Even if a section is inserted in Income Tax Act that is subject to be overruled by by hon tribunal as there is a natural justice principle is involved, as without deciding real crucial facts, the tribunal cannot pass any adjudicatory order even revenue is in trouble that could never be the restraining factor on justice delivering systems any where.
in a 2015 EU case on immigration issue of an Afghan refugee the UK SUPREME COURT turned down the secretary of state plea on certain section of immigration issue, that way judiciary works even in the UK.
How come a country called india with so called vibrant democracy could be made subject to subjective satisfaction ideas,if it is o it is into ridiculous.

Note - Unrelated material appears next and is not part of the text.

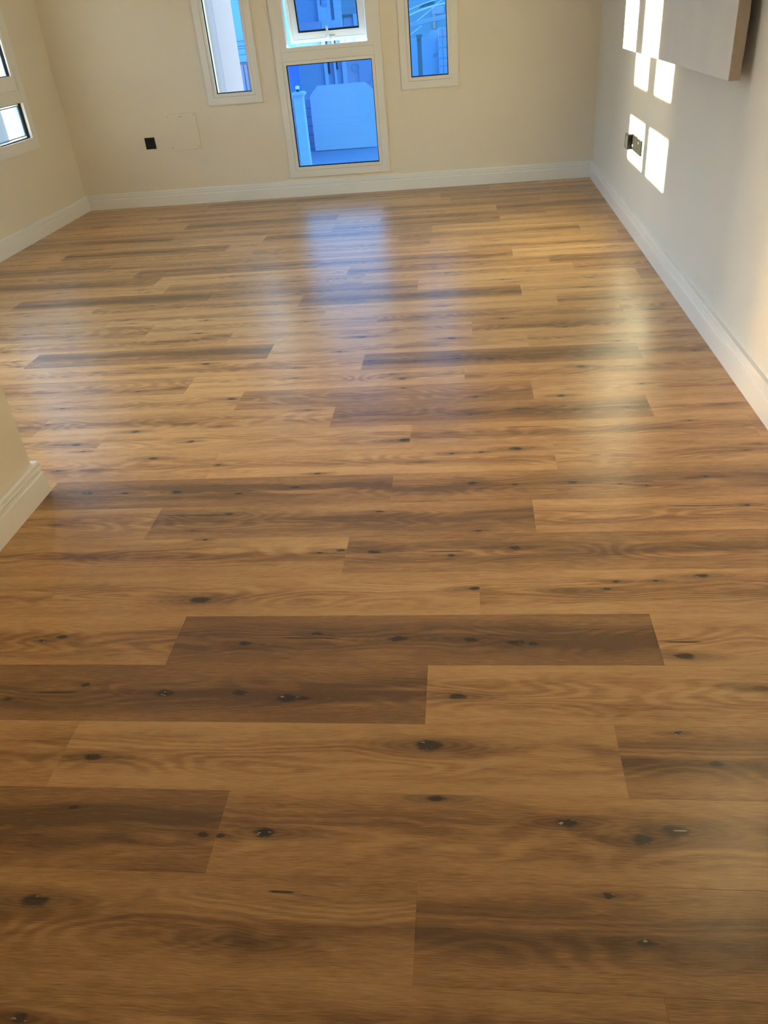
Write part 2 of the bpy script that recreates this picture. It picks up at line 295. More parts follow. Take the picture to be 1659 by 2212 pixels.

The revenue argument devoid of any meaningful sense if read with fundamental rights like Art.14 in the indian constitution.
It is like Ms.Vasundera Raje as opposition leader in Assembly earlier issued her Supporting letter to Mr. Lalit Modi, an alleged fugitive, if not why he needed the UK CITIZENSHIP, is a case in point ;
subjective satisfaction of any section in any crucial Acts would not force judiciary not to be objective one has to learn in every political governance or over all governance.
speaking order of deficiency in a matter suffice it to extend any stay is my view, forget about the section of the tax account which is indeed some subjective treatment mechanics that need to be severed under doctrine of severability.